Lawyer training at the tipping point

D. Casey Flaherty, corporate counsel for Kia Motors, has caused some stir in the legal world with his 'tech audits'. We have previously described his iniative in the post "Promoting change in the legal sector in practice", and now recently Sue Pasfield and Joanne Humber reported on "the seismic activity in the legal technology training world" brought about by these tech audits in the Legal IT Professionals guest column "Lawyer Training - The Tipping Point has arrived".

What Casey does is that he audits the technology comptence of his potential outside counsels to avoid inefficiencies in low value added work. Previsously when he himself was working at law firms, focus was on selling billable hours, not working towards reducing the number of hours by reducing inefficiencies, and he could merely witness how clients were charged for unnecessary work.
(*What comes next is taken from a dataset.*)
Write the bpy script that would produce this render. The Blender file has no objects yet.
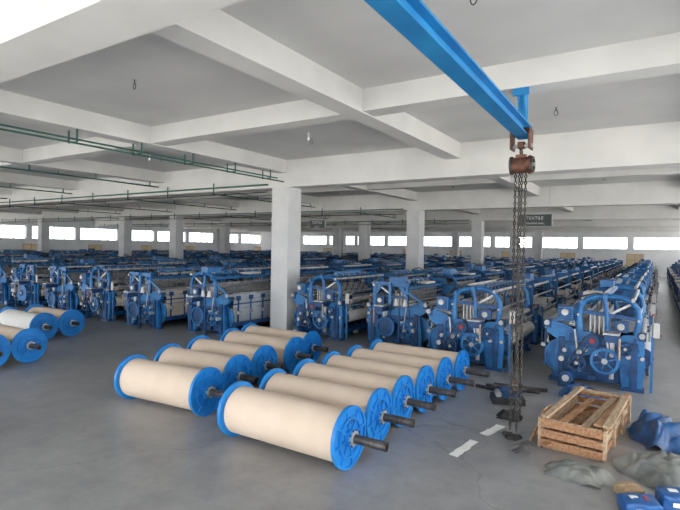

It is now, in his new role as corporate counsel, his skills in how to reduce billable hours has become valuable.

So far, Casey reports that sadly none of the firms he has audited has passed the test: "I've administered the audit 10 times to nine firms (one firm took it twice). As far as I am concerned, all the firms failed-some more spectacularly than others. The audit takes me 30 minutes. So, somewhat arbitrarily, I selected 1 hour as passing. The best pace of any associate was 2.5 hours. The worst pace was 8 hours. Both the median and mean (average) pace rounded to 5 hours."

Casey does not claim to have the data or rigor to quantify just how much waste exists in the legal system or what percentage of it is attributable to technological incompetence, but these tests prove that a lot of waste exists in the legal system and that enough of that waste is attributable to technological incompetence to make this a problem worth addressing. As also concluded by Sue Pasfield and Joanne Humber, "Casey has brought to light a situation which law firm trainers have struggled with for decades - that technology training has not been deemed critical for lawyers. How many times have we heard from trainers that "Lawyers don't come to training" and "No, we can't make it mandatory". Irrespective of any Tech Audit, it is in the interest of firms to make their lawyers more proficient with technology."

A recent survey on legal industry adoption, by Neochange and Capensys, shows the rather surprising, or ironic, result that firms with higher rates of technology adoption billed 25% more time than those with low adoption rates. The reason herefore might be the fact evident from other Neochange studies that the average user productivity loss due to low user adoptaton of IT systems is 17% (the same loss of time as if giving everyone Friday off). Another survey on how to meet client expections, by MicroSystems and ALM Legal Intelligence, shows the need for a reality check on the part of law firms on technology training, since only 3 % of law firms states that they have been fired over sub-par documents, whereas 51% of their clients' legal departments  say they have fired outside counsel for sub-par documents and delivery.

The American Bar Association's own rules now state clearly that the standards for professional competency requiring attorneys to comprehend technology are rapidly rising. "Reality bytes: New ABA rules require you to get with tech program-like it or not": Now, every lawyer has the new duties of keeping up with technology relevant to the client and the representation, and protecting electronically stored confidential client information.

This tipping point has occurred at the same time as great improvements in training delivery methods which make it easier to deliver lawyer training. As concluded by Sue Pasfield and Joanne Humber in their column: "It is a win-win situation for law firms. Trainers and CIOs have long understood that by offering a more comprehensive and flexible training programme for lawyers, they accomplish many key goals: It will enable their firms to increase flexibility, improve the staff: lawyer ratio; reduce the circulation of documents which have been incorrectly styled and manually formatted;  reduce the numbers of corrupt documents and late filings; reduce Inbox sizes and mitigate the risk of incorrectly filed documents and versioning problems etc. Trainers and IT Departments always struggled to make the training happen because of competition from the billable hour. Now, however, the game has changed."

However, as pointed out by Casey himself, neither the audit, nor improved technology training, is the answer to every challenge facing the legal profession. Rather, alternative fee arrangements are the answer. As explained in the article "Could you pass this in-house counsel's tech test? If the answer is no, you may be losing business": "With the audit, I am not attempting to offer "the answer" to every challenge facing the legal profession. Clients expend such substantial sums on legal work that incremental improvements at the margin save real money. Basic technological competence is low-hanging fruit, and the object of the audit is its own obsolescence in the very near term. I therefore tailored the audit to the legal market as currently structured. I would prefer to avoid having the issue subsumed into the long-standing, often vitriolic debate over AFAs."